## EXERCISE GOAL
With all pictures omitted, return verbatim the lines from the beginning of the records below through the line containing "SC.camera = cam".

## STORED RECORDS
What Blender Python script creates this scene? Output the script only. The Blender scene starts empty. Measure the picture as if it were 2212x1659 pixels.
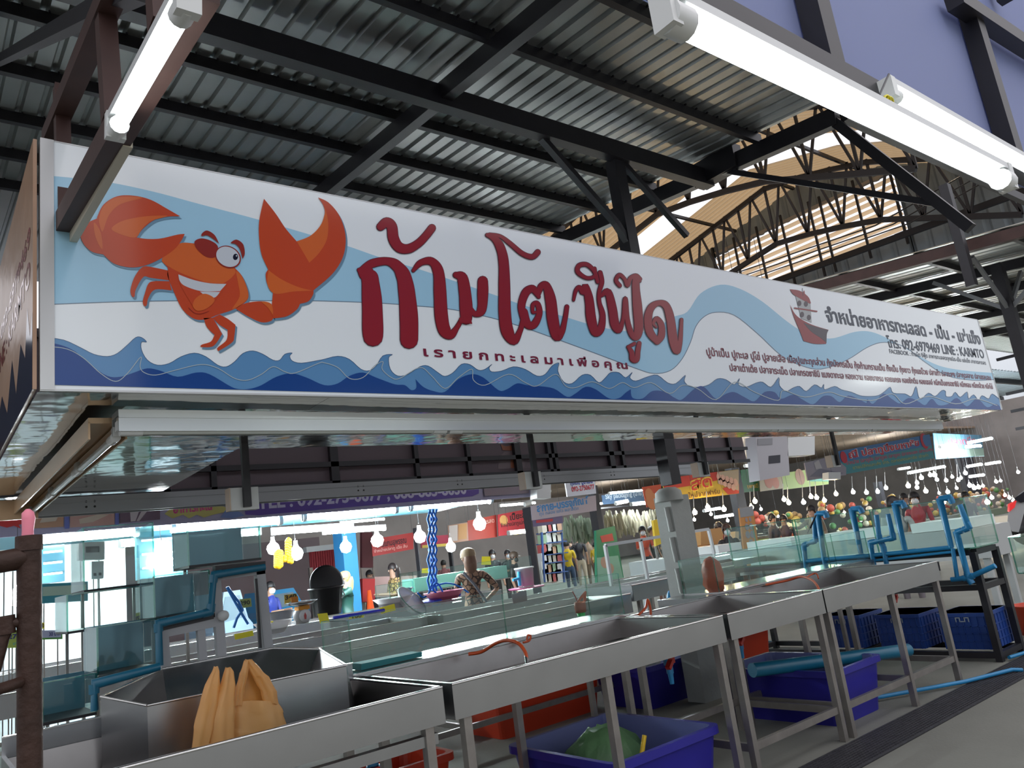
import bpy, bmesh, math, random
from mathutils import Vector, Matrix
from mathutils.geometry import tessellate_polygon
random.seed(7)
SC = bpy.context.scene
COL = SC.collection
PI = math.pi

# ---------------------------------------------------------------- camera
F_PX, ROLL, PITCH, YAW = 1655.226, math.radians(-7.7324), math.radians(12.3233), math.radians(39.0089)
CAM = Vector((0, 0, 1.35))
_f = Vector((math.sin(YAW) * math.cos(PITCH), math.cos(YAW) * math.cos(PITCH), math.sin(PITCH)))
_r0 = Vector((math.cos(YAW), -math.sin(YAW), 0)); _u0 = _r0.cross(_f)
_r = _r0 * math.cos(ROLL) + _u0 * math.sin(ROLL)
_u = _u0 * math.cos(ROLL) - _r0 * math.sin(ROLL)
cd = bpy.data.cameras.new('camera'); cam = bpy.data.objects.new('camera', cd); COL.objects.link(cam)
cd.sensor_fit = 'HORIZONTAL'; cd.sensor_width = 36.0; cd.lens = 36.0 * F_PX / 2212.0
cd.clip_start = 0.05; cd.clip_end = 300
M = Matrix((_r, _u, -_f)).transposed().to_4x4(); M.translation = CAM; cam.matrix_world = M
SC.camera = cam

# ---------------------------------------------------------------- view, world, sun
SC.view_settings.view_transform = 'Standard'; SC.view_settings.look = 'None'
SC.view_settings.exposure = 0.38; SC.view_settings.gamma = 1.0; SC.view_settings.use_curve_mapping = False
SC.cycles.use_denoising = True
SC.cycles.max_bounces = 7; SC.cycles.transparent_max_bounces = 24; SC.cycles.glossy_bounces = 4
SC.cycles.transmission_bounces = 6; SC.cycles.diffuse_bounces = 3
SC.cycles.sample_clamp_indirect = 3.0; SC.cycles.caustics_reflective = False; SC.cycles.caustics_refractive = False
W = bpy.data.worlds.new('sky'); SC.world = W; W.use_nodes = True
nt = W.node_tree; nt.nodes.clear()
wo = nt.nodes.new('ShaderNodeOutputWorld'); bg = nt.nodes.new('ShaderNodeBackground')
tc = nt.nodes.new('ShaderNodeTexCoord'); sp = nt.nodes.new('ShaderNodeSeparateXYZ'); rp = nt.nodes.new('ShaderNodeValToRGB')
nt.links.new(tc.outputs['Generated'], sp.inputs[0]); nt.links.new(sp.outputs['Z'], rp.inputs[0])
rp.color_ramp.elements[0].position = 0.0; rp.color_ramp.elements[0].color = (.40, .43, .47, 1)
e = rp.color_ramp.elements.new(0.12); e.color = (.56, .59, .64, 1)
rp.color_ramp.elements[-1].position = 0.6; rp.color_ramp.elements[-1].color = (1.25, 1.2, 1.25, 1)
nt.links.new(rp.outputs[0], bg.inputs[0]); bg.inputs[1].default_value = 1.0; nt.links.new(bg.outputs[0], wo.inputs[0])
sl = bpy.data.lights.new('sun', 'SUN'); sl.energy = 1.6; sl.color = (1, .8, .55); sl.angle = math.radians(2)
so = bpy.data.objects.new('sun', sl); COL.objects.link(so); so.location = (20, 10, 30)
so.rotation_euler = Vector((.75, .25, .62)).to_track_quat('Z', 'Y').to_euler()

# ---------------------------------------------------------------- picture point -> place in the world
def ray(x, y): return _f + _r * ((x - 1106) / F_PX) - _u * ((y - 829.5) / F_PX)
def AY(x, y, Y): d = ray(x, y); return CAM + d * (Y / d.y)
def AX(x, y, X): d = ray(x, y); return CAM + d * (X / d.x)
def AZ(x, y, Z): d = ray(x, y); return CAM + d * ((Z - CAM.z) / d.z)
def AW(x, y, w): return CAM + ray(x, y) * w

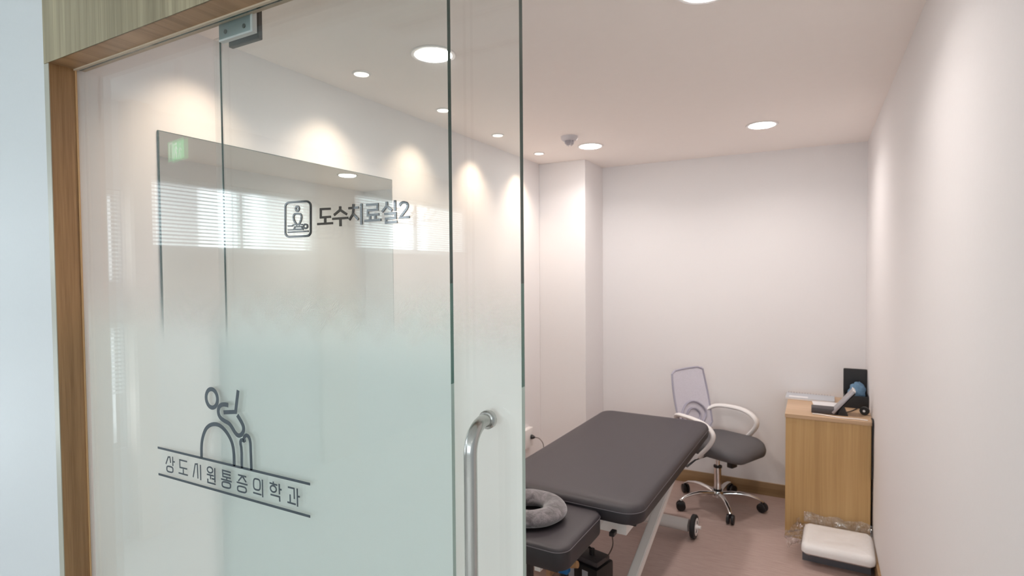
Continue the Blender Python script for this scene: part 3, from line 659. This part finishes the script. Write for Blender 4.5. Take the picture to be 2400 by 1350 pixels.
SP = [(-1.630, 1.160, 'small warm spotlight hidden above the steel clamp of the glass door'),
      (-1.640, 1.742, 'small warm spotlight left of the big round light behind the two panes'),
      (-1.650, 2.330, 'small warm spotlight beside the vertical edge of the large pane, half cut by it'),
      (-1.670, 2.915, 'small warm spotlight between the two glass edges, above the door handle'),
      (-1.680, 3.505, 'small warm spotlight nearest the column, last of the row')]
for x, y, lb in SP:
    t = thing('spot_light', lb, 'spotlight', (x, y, ZC), 0, 'small wall-washing spots along the left wall')
    LA('trim_ring', [(0.027, 0.0), (0.037, 0.0), (0.039, -0.002), (0.036, -0.005), (0.030, -0.006), (0.027, 0.0)], M['whitepl'], t, seg=32)
    LA('lens', [(0.0001, -0.002), (0.028, -0.002), (0.028, -0.004), (0.0001, -0.005)], M['spotlens'], t, seg=28)
    lamp(t, 'bulb', 'SPOT', P_SPOT * 4, C_SPOT, (0, 0, -0.014), 0.02, spot=math.radians(92), blend=1.0, rot=(0, math.radians(14), 0))

t = thing('ceiling_sensor', 'small white ceiling fire detector with a grey dome', 'detector', (-1.315, 3.17, ZC))
LA('base', [(0.0001, 0), (0.052, 0), (0.052, -0.012), (0.046, -0.020), (0.038, -0.026), (0.0001, -0.026)], M['detector'], t, seg=32)
LA('dome', [(0.026, -0.026), (0.027, -0.034), (0.020, -0.044), (0.010, -0.050), (0.0001, -0.052)], M['dome'], t, seg=24)
for k in range(4):
    a = PI / 4 + k * PI / 2
    T('cage_rib', [(0.030 * math.cos(a), 0.030 * math.sin(a), -0.026), (0.027 * math.cos(a), 0.027 * math.sin(a), -0.042), (0.012 * math.cos(a), 0.012 * math.sin(a), -0.055)], 0.003, M['detector'], t, 6)

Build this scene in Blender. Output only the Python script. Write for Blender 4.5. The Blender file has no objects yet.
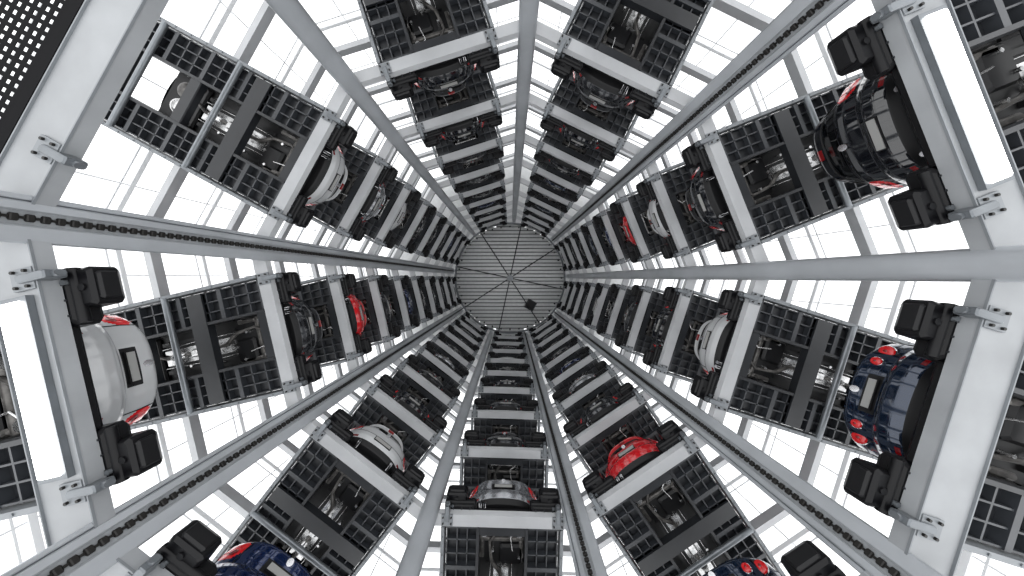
import bpy, math, random
from mathutils import Vector, Matrix
random.seed(11)
S=bpy.context.scene
COL=S.collection
try:
    S.view_settings.view_transform='Standard'
    S.view_settings.look='None'
except Exception: pass

# ------------------------------------------------------------ materials
def mat(name,col,rough=.5,metal=0.,coat=0.,noise=0.,nscale=4.,emit=0.,bump=0.,spec=.5):
    m=bpy.data.materials.new(name); m.use_nodes=True
    nt=m.node_tree; b=nt.nodes['Principled BSDF']
    b.inputs['Base Color'].default_value=(*col,1)
    b.inputs['Roughness'].default_value=rough
    b.inputs['Metallic'].default_value=metal
    b.inputs['Coat Weight'].default_value=coat
    b.inputs['Coat Roughness'].default_value=.02
    b.inputs['Specular IOR Level'].default_value=spec
    if noise>0 or bump>0:
        tc=nt.nodes.new('ShaderNodeTexCoord'); n=nt.nodes.new('ShaderNodeTexNoise')
        n.inputs['Scale'].default_value=nscale; n.inputs['Detail'].default_value=6
        nt.links.new(tc.outputs['Object'],n.inputs['Vector'])
        if noise>0:
            r=nt.nodes.new('ShaderNodeValToRGB')
            r.color_ramp.elements[0].position=.3; r.color_ramp.elements[1].position=.7
            r.color_ramp.elements[0].color=(*[c*(1-noise) for c in col],1)
            r.color_ramp.elements[1].color=(*[min(1,c*(1+noise*.5)) for c in col],1)
            nt.links.new(n.outputs['Fac'],r.inputs['Fac'])
            nt.links.new(r.outputs['Color'],b.inputs['Base Color'])
        if bump>0:
            bp=nt.nodes.new('ShaderNodeBump'); bp.inputs['Strength'].default_value=bump
            nt.links.new(n.outputs['Fac'],bp.inputs['Height'])
            nt.links.new(bp.outputs['Normal'],b.inputs['Normal'])
    if emit>0:
        b.inputs['Emission Color'].default_value=(*col,1)
        b.inputs['Emission Strength'].default_value=emit
    return m
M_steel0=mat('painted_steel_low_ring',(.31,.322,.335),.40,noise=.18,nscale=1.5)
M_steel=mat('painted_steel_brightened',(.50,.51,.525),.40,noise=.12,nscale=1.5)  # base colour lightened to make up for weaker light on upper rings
M_steel2=mat('painted_steel_column',(.42,.44,.465),.28,.2,noise=.2,nscale=1.2)
M_rail=mat('guide_rail_steel',(.19,.205,.22),.35,.6,noise=.2,nscale=3)
M_slot=mat('guide_slot_grey',(.30,.315,.33),.5,noise=.2)
M_chain=mat('oiled_chain',(.012,.011,.010),.5,.3)
M_deck=mat('pallet_deck',(.018,.020,.024),.45,noise=.25,nscale=3)
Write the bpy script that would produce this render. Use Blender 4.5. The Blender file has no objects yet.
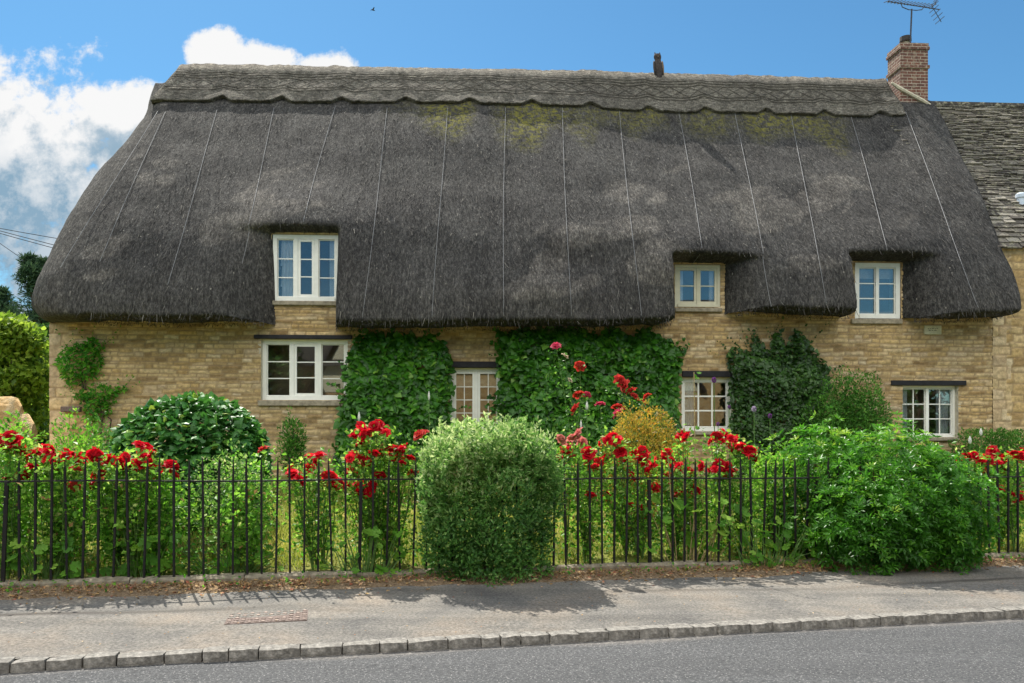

## FINAL RESULT
What Blender Python script creates this scene? Output the script only. The Blender scene starts empty. Measure the picture as if it were 2212x1659 pixels.
import bpy, bmesh, math, random
from mathutils import Vector, Matrix
from mathutils.geometry import tessellate_polygon
random.seed(7)
SC = bpy.context.scene
COL = SC.collection
PI = math.pi

# ---------------------------------------------------------------- camera
F_PX, ROLL, PITCH, YAW = 1655.226, math.radians(-7.7324), math.radians(12.3233), math.radians(39.0089)
CAM = Vector((0, 0, 1.35))
_f = Vector((math.sin(YAW) * math.cos(PITCH), math.cos(YAW) * math.cos(PITCH), math.sin(PITCH)))
_r0 = Vector((math.cos(YAW), -math.sin(YAW), 0)); _u0 = _r0.cross(_f)
_r = _r0 * math.cos(ROLL) + _u0 * math.sin(ROLL)
_u = _u0 * math.cos(ROLL) - _r0 * math.sin(ROLL)
cd = bpy.data.cameras.new('camera'); cam = bpy.data.objects.new('camera', cd); COL.objects.link(cam)
cd.sensor_fit = 'HORIZONTAL'; cd.sensor_width = 36.0; cd.lens = 36.0 * F_PX / 2212.0
cd.clip_start = 0.05; cd.clip_end = 300
M = Matrix((_r, _u, -_f)).transposed().to_4x4(); M.translation = CAM; cam.matrix_world = M
SC.camera = cam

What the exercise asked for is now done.